Carson, whose team currently receives no funding outside of the chancellor’s match, believes that strong athletics have the potential to augment the campus as a whole.

“With increased athletics comes increased campus visibility, increased applications, and increased student life,” Carson said. “When we go play schools like Stanford, people see us, and people will start talking about our strong academics.”

Andrews, who oversees the entire department, agrees that athletics is way of showing UCSC off to other schools around the country.

“I think having NCAA sports is a big boon to this campus,” Andrews said. “We are going all over the place representing this campus in a good way. I think you can have solid athletics and education. They don’t need to be exclusive of one another.”

Aside from being certain of the UCSC athletics department’s positive effects on campus, Andrews is clueless as to what will happen if the department takes a $140,000 hit.

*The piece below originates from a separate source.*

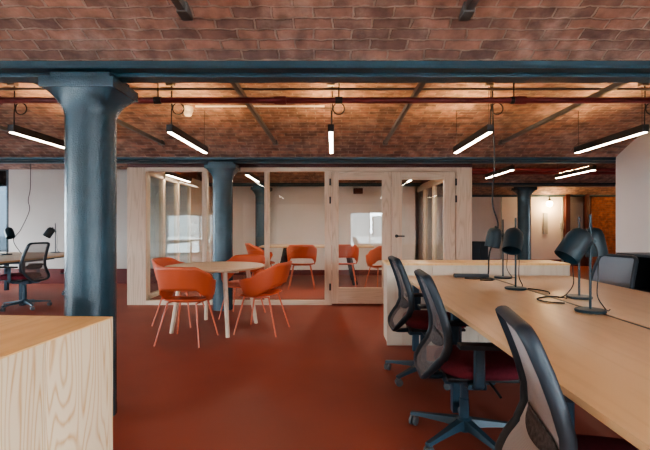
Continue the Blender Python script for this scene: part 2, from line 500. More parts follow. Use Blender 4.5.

“If the contract isn’t renewed, and the referendum doesn’t pass, then what? That’s big trouble,” Andrews said.

There is a possibility that the chancellor could extend the matching funds for a smaller amount. There is also speculation that the department may receive $40,000 next year so that it does not have to absorb the big hit all at once. Even if that happens, however, the department would still take a $100,000 cut.

“Do you [make athletes] sleep on floors?” UCSC Athletic Director Linda Spradley asked. “Do you not feed them? Does each athlete have to pay $1,000? If we don’t find funds some other way, we have no options.”

Although the campus elections are in just a few weeks, it will not be known whether or not the chancellor’s match will continue next year until early summer.

“If you’re going to have the classroom, put in the desks,” Spradley said. “If you are going to have athletics, give us what we need to minimally survive—we will raise all the rest.”